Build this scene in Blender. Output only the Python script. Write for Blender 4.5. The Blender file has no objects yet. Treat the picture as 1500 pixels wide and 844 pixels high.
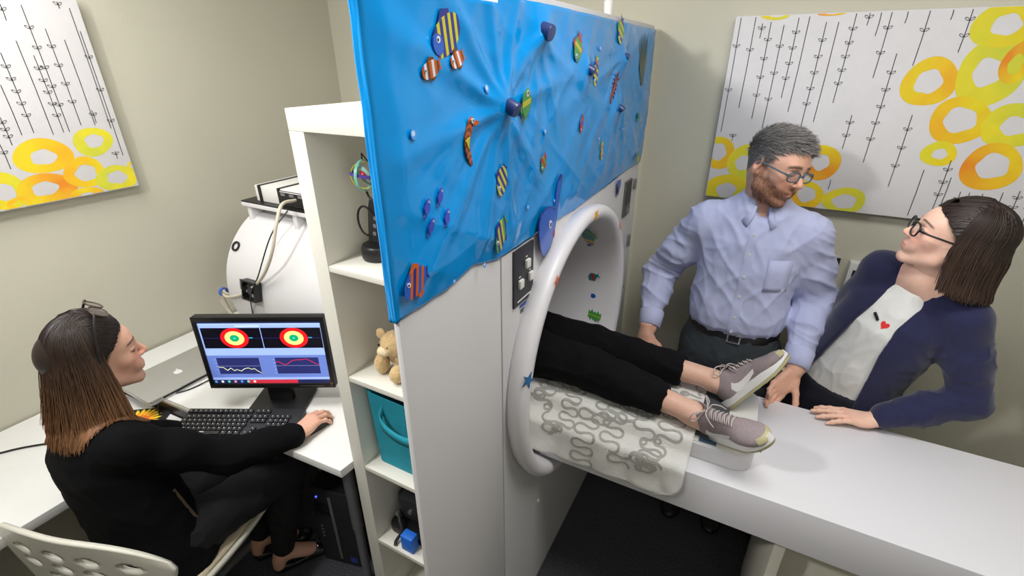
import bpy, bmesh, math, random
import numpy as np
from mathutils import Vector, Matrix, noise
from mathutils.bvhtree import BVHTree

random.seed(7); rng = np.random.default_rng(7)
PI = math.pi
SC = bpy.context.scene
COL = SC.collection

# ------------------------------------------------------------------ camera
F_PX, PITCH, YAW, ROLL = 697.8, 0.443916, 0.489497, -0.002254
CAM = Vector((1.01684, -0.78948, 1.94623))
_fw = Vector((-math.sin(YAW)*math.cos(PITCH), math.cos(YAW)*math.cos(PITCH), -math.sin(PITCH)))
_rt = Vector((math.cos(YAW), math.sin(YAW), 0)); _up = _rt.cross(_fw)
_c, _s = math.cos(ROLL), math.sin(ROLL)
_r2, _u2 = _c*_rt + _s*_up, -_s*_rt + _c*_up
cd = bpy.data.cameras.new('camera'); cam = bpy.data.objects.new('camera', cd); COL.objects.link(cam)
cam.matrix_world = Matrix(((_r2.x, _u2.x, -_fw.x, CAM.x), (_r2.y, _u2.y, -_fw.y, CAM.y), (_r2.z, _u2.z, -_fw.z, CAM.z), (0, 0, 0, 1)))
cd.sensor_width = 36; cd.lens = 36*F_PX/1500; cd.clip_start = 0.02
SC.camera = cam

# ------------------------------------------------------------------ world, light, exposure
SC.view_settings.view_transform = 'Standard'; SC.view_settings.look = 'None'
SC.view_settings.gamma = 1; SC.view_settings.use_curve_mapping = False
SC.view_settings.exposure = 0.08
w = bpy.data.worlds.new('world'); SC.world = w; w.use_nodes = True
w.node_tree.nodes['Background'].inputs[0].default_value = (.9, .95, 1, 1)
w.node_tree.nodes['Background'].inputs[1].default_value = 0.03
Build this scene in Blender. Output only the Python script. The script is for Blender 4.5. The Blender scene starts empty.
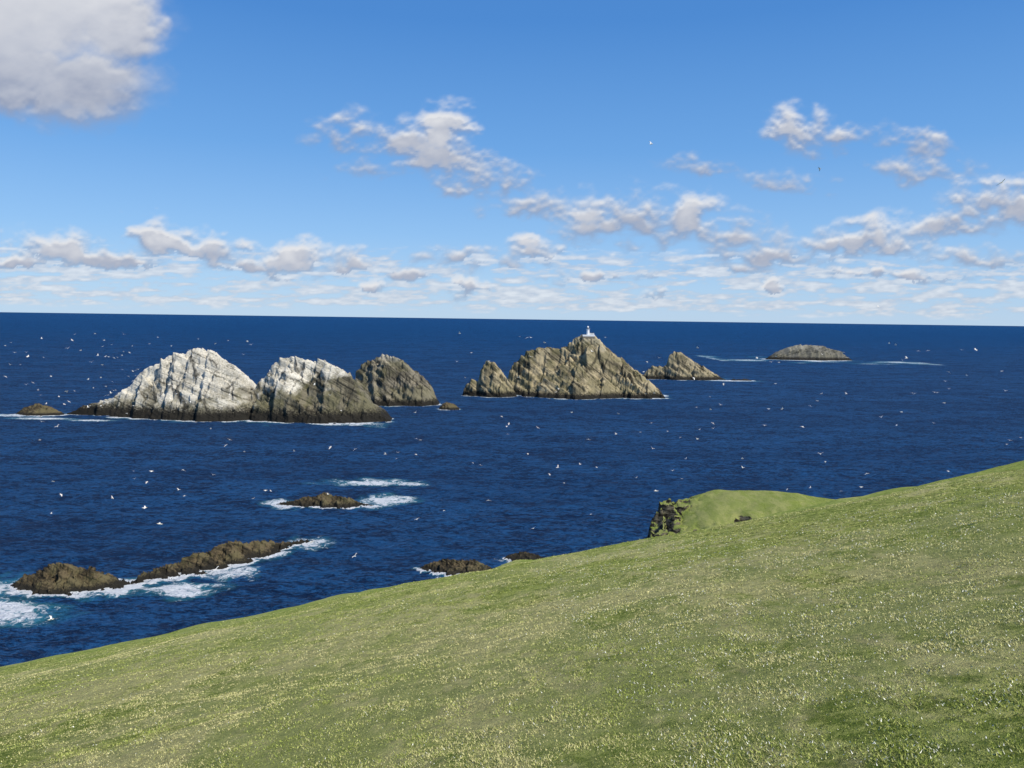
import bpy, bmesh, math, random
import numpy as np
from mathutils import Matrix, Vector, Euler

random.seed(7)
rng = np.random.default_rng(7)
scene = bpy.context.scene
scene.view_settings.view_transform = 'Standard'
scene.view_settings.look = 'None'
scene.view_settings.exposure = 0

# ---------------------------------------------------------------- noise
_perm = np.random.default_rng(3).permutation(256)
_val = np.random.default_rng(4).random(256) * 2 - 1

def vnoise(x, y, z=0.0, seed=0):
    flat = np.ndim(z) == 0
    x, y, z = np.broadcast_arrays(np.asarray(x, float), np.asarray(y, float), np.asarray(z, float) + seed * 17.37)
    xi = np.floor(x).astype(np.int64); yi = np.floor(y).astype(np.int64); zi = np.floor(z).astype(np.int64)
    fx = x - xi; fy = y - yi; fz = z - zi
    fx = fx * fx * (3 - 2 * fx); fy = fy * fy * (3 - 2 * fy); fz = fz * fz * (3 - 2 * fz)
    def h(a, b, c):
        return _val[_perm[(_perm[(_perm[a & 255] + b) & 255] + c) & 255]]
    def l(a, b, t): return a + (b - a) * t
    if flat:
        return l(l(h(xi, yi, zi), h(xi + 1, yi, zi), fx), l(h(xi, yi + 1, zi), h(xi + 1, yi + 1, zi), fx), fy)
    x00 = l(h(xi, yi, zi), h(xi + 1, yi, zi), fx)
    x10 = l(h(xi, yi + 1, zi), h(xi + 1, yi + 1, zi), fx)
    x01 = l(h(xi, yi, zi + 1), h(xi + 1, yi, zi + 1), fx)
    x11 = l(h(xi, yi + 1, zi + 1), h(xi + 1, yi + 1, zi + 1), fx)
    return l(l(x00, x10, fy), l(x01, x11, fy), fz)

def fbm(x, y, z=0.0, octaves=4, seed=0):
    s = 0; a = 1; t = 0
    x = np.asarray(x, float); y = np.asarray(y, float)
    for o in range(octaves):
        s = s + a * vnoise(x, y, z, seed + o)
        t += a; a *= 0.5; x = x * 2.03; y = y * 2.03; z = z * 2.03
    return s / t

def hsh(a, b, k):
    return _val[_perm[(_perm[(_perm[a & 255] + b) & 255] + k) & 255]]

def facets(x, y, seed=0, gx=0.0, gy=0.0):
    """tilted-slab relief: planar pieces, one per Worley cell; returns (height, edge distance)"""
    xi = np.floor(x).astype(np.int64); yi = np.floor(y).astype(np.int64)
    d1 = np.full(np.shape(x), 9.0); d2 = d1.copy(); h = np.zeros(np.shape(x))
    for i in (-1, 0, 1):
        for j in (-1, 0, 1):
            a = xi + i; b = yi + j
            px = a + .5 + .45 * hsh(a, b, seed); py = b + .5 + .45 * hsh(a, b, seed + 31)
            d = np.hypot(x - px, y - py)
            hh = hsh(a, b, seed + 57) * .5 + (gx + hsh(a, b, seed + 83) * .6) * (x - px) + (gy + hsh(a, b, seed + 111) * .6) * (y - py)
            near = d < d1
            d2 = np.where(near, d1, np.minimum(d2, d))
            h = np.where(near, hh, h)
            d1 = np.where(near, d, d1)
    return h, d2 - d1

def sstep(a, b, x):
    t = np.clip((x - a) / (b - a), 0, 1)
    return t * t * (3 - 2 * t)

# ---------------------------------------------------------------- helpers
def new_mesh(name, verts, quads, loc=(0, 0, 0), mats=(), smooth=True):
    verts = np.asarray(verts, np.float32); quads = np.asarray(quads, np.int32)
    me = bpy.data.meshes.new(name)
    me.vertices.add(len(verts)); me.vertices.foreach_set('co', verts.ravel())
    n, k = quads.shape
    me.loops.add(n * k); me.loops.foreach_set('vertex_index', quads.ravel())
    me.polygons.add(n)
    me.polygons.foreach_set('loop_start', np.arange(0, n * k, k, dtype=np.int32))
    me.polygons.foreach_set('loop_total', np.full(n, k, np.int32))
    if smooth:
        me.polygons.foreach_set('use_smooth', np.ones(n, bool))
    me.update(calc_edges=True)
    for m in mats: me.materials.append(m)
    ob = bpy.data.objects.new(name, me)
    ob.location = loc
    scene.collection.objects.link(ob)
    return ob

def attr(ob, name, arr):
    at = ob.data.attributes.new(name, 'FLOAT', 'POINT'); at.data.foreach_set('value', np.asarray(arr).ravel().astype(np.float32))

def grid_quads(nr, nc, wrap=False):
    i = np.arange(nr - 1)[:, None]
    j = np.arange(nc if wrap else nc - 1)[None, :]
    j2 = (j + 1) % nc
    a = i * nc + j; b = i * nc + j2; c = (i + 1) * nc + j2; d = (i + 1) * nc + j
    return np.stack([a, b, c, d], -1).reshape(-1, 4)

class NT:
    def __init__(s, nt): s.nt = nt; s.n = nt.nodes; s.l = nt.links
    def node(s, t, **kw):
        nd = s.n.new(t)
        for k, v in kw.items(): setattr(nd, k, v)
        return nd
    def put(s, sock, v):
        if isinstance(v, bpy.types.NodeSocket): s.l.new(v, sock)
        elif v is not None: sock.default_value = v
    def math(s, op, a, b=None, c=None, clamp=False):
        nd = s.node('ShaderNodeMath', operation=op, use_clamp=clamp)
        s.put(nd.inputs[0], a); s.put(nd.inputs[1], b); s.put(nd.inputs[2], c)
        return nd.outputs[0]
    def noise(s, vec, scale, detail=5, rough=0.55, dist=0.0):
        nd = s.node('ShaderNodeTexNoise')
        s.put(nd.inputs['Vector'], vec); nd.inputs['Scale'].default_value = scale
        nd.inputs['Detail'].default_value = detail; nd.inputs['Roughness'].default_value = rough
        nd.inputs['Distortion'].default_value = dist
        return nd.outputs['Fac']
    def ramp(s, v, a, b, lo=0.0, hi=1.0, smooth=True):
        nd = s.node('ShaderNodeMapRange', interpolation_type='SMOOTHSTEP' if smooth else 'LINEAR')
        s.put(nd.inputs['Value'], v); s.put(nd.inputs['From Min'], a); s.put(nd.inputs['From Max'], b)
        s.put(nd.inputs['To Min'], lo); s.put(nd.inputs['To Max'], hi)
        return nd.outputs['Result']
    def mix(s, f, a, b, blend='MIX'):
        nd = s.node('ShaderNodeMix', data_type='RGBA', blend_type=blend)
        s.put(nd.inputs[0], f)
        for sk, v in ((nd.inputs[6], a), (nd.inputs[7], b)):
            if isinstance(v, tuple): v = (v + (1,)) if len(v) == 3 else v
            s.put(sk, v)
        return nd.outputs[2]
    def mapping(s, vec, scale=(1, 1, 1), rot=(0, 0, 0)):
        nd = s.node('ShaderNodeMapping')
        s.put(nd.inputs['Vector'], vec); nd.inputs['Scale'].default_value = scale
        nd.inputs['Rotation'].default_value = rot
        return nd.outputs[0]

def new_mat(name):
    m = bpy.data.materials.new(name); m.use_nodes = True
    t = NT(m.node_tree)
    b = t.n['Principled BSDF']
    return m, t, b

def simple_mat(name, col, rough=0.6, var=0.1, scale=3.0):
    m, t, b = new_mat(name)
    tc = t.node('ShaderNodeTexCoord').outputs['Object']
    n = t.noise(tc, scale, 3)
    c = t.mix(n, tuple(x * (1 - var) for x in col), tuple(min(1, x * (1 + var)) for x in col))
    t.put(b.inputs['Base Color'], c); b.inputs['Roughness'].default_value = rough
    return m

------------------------

Stated problem >>
Write out nothing but the lines from the start of the data through the line with "COL = SC.collection". Leave out the pictures.

In response >>
Build this scene in Blender. Output only the Python script. Write for Blender 4.5. The Blender file has no objects yet. Treat the picture as 1500 pixels wide and 844 pixels high.
import bpy, bmesh, math, random
import numpy as np
from mathutils import Vector, Matrix, noise
from mathutils.bvhtree import BVHTree

random.seed(7); rng = np.random.default_rng(7)
PI = math.pi
SC = bpy.context.scene
COL = SC.collection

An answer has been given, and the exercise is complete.